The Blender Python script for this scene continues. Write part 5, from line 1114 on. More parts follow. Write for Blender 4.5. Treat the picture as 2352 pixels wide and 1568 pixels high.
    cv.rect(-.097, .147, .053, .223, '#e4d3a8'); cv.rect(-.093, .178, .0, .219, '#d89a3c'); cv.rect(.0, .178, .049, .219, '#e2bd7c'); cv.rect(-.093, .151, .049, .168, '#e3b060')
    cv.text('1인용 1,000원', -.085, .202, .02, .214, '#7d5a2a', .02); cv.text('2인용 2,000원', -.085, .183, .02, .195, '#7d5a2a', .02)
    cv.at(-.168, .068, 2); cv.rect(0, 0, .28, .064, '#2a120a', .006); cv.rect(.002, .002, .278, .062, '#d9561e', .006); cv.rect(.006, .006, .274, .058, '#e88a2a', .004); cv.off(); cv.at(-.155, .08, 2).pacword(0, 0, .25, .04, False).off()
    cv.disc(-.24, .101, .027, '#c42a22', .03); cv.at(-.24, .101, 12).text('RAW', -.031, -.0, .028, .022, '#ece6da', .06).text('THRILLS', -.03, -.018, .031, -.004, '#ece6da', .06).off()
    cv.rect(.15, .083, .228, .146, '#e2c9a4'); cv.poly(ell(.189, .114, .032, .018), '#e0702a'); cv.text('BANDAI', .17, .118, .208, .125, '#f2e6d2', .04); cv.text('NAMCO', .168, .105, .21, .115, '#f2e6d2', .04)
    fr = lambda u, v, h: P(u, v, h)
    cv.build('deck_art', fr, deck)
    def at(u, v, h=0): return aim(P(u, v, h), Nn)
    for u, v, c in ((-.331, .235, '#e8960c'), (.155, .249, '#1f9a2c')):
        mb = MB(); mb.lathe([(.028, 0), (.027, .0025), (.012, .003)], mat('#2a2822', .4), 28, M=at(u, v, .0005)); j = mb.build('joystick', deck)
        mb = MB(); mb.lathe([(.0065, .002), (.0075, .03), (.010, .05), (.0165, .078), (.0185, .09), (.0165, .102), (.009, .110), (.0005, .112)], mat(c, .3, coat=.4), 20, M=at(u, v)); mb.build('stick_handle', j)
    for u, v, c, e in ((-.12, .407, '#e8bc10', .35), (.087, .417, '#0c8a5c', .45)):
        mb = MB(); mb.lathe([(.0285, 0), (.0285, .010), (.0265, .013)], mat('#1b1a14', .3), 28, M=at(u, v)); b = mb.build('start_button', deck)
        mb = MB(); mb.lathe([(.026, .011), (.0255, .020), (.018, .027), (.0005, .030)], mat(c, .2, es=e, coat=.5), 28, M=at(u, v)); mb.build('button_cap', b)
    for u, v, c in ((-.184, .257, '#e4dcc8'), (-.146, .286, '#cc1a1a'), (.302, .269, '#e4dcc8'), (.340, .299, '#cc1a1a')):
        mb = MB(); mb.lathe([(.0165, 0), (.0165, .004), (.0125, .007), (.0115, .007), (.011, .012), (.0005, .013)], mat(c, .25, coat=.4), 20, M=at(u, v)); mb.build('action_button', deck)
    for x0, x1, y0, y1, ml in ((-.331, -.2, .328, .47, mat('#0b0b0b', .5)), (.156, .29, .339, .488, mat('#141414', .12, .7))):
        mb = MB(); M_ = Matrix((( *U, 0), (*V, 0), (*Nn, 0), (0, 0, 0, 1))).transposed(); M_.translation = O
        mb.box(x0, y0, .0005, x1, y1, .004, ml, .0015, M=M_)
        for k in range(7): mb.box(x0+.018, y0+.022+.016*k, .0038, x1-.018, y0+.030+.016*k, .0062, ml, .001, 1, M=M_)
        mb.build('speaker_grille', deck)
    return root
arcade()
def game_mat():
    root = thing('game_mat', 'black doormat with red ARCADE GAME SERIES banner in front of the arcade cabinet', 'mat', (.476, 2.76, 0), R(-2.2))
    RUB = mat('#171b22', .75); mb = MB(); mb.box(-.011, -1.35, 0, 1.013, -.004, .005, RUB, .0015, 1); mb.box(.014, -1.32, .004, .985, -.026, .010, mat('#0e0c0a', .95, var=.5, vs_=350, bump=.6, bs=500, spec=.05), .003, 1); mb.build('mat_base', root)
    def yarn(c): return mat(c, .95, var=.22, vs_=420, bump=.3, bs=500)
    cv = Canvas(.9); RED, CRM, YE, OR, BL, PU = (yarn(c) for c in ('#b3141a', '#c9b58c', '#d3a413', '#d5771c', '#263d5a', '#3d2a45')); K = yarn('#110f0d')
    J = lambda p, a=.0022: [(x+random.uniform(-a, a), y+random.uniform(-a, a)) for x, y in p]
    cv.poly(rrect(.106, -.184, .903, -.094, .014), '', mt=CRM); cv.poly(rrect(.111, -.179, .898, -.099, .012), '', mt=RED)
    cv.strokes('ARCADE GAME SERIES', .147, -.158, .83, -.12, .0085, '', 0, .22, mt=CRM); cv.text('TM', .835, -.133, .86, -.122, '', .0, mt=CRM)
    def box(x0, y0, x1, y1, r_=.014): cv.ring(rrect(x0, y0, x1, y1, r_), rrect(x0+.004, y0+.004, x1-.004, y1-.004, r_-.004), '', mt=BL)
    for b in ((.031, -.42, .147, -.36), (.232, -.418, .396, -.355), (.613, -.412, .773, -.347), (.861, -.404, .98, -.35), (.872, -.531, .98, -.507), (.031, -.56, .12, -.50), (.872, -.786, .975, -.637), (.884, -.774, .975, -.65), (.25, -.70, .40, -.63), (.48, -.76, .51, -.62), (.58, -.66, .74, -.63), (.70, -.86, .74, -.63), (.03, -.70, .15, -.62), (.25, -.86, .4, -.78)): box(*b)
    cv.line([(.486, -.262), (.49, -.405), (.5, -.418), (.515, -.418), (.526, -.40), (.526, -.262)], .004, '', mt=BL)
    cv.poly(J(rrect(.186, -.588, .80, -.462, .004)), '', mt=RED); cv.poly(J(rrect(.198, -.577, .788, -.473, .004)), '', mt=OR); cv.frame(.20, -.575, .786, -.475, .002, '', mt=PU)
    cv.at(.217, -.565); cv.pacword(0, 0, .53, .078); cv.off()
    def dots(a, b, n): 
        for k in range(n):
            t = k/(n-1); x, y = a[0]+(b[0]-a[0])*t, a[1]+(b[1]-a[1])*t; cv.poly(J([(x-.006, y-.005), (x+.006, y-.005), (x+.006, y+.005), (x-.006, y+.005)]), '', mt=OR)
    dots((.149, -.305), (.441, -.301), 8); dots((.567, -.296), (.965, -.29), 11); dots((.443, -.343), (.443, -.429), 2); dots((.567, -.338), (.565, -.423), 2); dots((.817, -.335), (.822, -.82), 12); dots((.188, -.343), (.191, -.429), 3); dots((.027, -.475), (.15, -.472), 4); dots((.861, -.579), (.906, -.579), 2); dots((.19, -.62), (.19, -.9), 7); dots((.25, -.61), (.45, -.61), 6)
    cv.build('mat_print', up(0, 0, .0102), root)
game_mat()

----

The task: Give an exact repetition of all the material.

Result:
The Blender Python script for this scene continues. Write part 5, from line 1114 on. More parts follow. Write for Blender 4.5. Treat the picture as 2352 pixels wide and 1568 pixels high.
    cv.rect(-.097, .147, .053, .223, '#e4d3a8'); cv.rect(-.093, .178, .0, .219, '#d89a3c'); cv.rect(.0, .178, .049, .219, '#e2bd7c'); cv.rect(-.093, .151, .049, .168, '#e3b060')
    cv.text('1인용 1,000원', -.085, .202, .02, .214, '#7d5a2a', .02); cv.text('2인용 2,000원', -.085, .183, .02, .195, '#7d5a2a', .02)
    cv.at(-.168, .068, 2); cv.rect(0, 0, .28, .064, '#2a120a', .006); cv.rect(.002, .002, .278, .062, '#d9561e', .006); cv.rect(.006, .006, .274, .058, '#e88a2a', .004); cv.off(); cv.at(-.155, .08, 2).pacword(0, 0, .25, .04, False).off()
    cv.disc(-.24, .101, .027, '#c42a22', .03); cv.at(-.24, .101, 12).text('RAW', -.031, -.0, .028, .022, '#ece6da', .06).text('THRILLS', -.03, -.018, .031, -.004, '#ece6da', .06).off()
    cv.rect(.15, .083, .228, .146, '#e2c9a4'); cv.poly(ell(.189, .114, .032, .018), '#e0702a'); cv.text('BANDAI', .17, .118, .208, .125, '#f2e6d2', .04); cv.text('NAMCO', .168, .105, .21, .115, '#f2e6d2', .04)
    fr = lambda u, v, h: P(u, v, h)
    cv.build('deck_art', fr, deck)
    def at(u, v, h=0): return aim(P(u, v, h), Nn)
    for u, v, c in ((-.331, .235, '#e8960c'), (.155, .249, '#1f9a2c')):
        mb = MB(); mb.lathe([(.028, 0), (.027, .0025), (.012, .003)], mat('#2a2822', .4), 28, M=at(u, v, .0005)); j = mb.build('joystick', deck)
        mb = MB(); mb.lathe([(.0065, .002), (.0075, .03), (.010, .05), (.0165, .078), (.0185, .09), (.0165, .102), (.009, .110), (.0005, .112)], mat(c, .3, coat=.4), 20, M=at(u, v)); mb.build('stick_handle', j)
    for u, v, c, e in ((-.12, .407, '#e8bc10', .35), (.087, .417, '#0c8a5c', .45)):
        mb = MB(); mb.lathe([(.0285, 0), (.0285, .010), (.0265, .013)], mat('#1b1a14', .3), 28, M=at(u, v)); b = mb.build('start_button', deck)
        mb = MB(); mb.lathe([(.026, .011), (.0255, .020), (.018, .027), (.0005, .030)], mat(c, .2, es=e, coat=.5), 28, M=at(u, v)); mb.build('button_cap', b)
    for u, v, c in ((-.184, .257, '#e4dcc8'), (-.146, .286, '#cc1a1a'), (.302, .269, '#e4dcc8'), (.340, .299, '#cc1a1a')):
        mb = MB(); mb.lathe([(.0165, 0), (.0165, .004), (.0125, .007), (.0115, .007), (.011, .012), (.0005, .013)], mat(c, .25, coat=.4), 20, M=at(u, v)); mb.build('action_button', deck)
    for x0, x1, y0, y1, ml in ((-.331, -.2, .328, .47, mat('#0b0b0b', .5)), (.156, .29, .339, .488, mat('#141414', .12, .7))):
        mb = MB(); M_ = Matrix((( *U, 0), (*V, 0), (*Nn, 0), (0, 0, 0, 1))).transposed(); M_.translation = O
        mb.box(x0, y0, .0005, x1, y1, .004, ml, .0015, M=M_)
        for k in range(7): mb.box(x0+.018, y0+.022+.016*k, .0038, x1-.018, y0+.030+.016*k, .0062, ml, .001, 1, M=M_)
        mb.build('speaker_grille', deck)
    return root
arcade()
def game_mat():
    root = thing('game_mat', 'black doormat with red ARCADE GAME SERIES banner in front of the arcade cabinet', 'mat', (.476, 2.76, 0), R(-2.2))
    RUB = mat('#171b22', .75); mb = MB(); mb.box(-.011, -1.35, 0, 1.013, -.004, .005, RUB, .0015, 1); mb.box(.014, -1.32, .004, .985, -.026, .010, mat('#0e0c0a', .95, var=.5, vs_=350, bump=.6, bs=500, spec=.05), .003, 1); mb.build('mat_base', root)
    def yarn(c): return mat(c, .95, var=.22, vs_=420, bump=.3, bs=500)
    cv = Canvas(.9); RED, CRM, YE, OR, BL, PU = (yarn(c) for c in ('#b3141a', '#c9b58c', '#d3a413', '#d5771c', '#263d5a', '#3d2a45')); K = yarn('#110f0d')
    J = lambda p, a=.0022: [(x+random.uniform(-a, a), y+random.uniform(-a, a)) for x, y in p]
    cv.poly(rrect(.106, -.184, .903, -.094, .014), '', mt=CRM); cv.poly(rrect(.111, -.179, .898, -.099, .012), '', mt=RED)
    cv.strokes('ARCADE GAME SERIES', .147, -.158, .83, -.12, .0085, '', 0, .22, mt=CRM); cv.text('TM', .835, -.133, .86, -.122, '', .0, mt=CRM)
    def box(x0, y0, x1, y1, r_=.014): cv.ring(rrect(x0, y0, x1, y1, r_), rrect(x0+.004, y0+.004, x1-.004, y1-.004, r_-.004), '', mt=BL)
    for b in ((.031, -.42, .147, -.36), (.232, -.418, .396, -.355), (.613, -.412, .773, -.347), (.861, -.404, .98, -.35), (.872, -.531, .98, -.507), (.031, -.56, .12, -.50), (.872, -.786, .975, -.637), (.884, -.774, .975, -.65), (.25, -.70, .40, -.63), (.48, -.76, .51, -.62), (.58, -.66, .74, -.63), (.70, -.86, .74, -.63), (.03, -.70, .15, -.62), (.25, -.86, .4, -.78)): box(*b)
    cv.line([(.486, -.262), (.49, -.405), (.5, -.418), (.515, -.418), (.526, -.40), (.526, -.262)], .004, '', mt=BL)
    cv.poly(J(rrect(.186, -.588, .80, -.462, .004)), '', mt=RED); cv.poly(J(rrect(.198, -.577, .788, -.473, .004)), '', mt=OR); cv.frame(.20, -.575, .786, -.475, .002, '', mt=PU)
    cv.at(.217, -.565); cv.pacword(0, 0, .53, .078); cv.off()
    def dots(a, b, n): 
        for k in range(n):
            t = k/(n-1); x, y = a[0]+(b[0]-a[0])*t, a[1]+(b[1]-a[1])*t; cv.poly(J([(x-.006, y-.005), (x+.006, y-.005), (x+.006, y+.005), (x-.006, y+.005)]), '', mt=OR)
    dots((.149, -.305), (.441, -.301), 8); dots((.567, -.296), (.965, -.29), 11); dots((.443, -.343), (.443, -.429), 2); dots((.567, -.338), (.565, -.423), 2); dots((.817, -.335), (.822, -.82), 12); dots((.188, -.343), (.191, -.429), 3); dots((.027, -.475), (.15, -.472), 4); dots((.861, -.579), (.906, -.579), 2); dots((.19, -.62), (.19, -.9), 7); dots((.25, -.61), (.45, -.61), 6)
    cv.build('mat_print', up(0, 0, .0102), root)
game_mat()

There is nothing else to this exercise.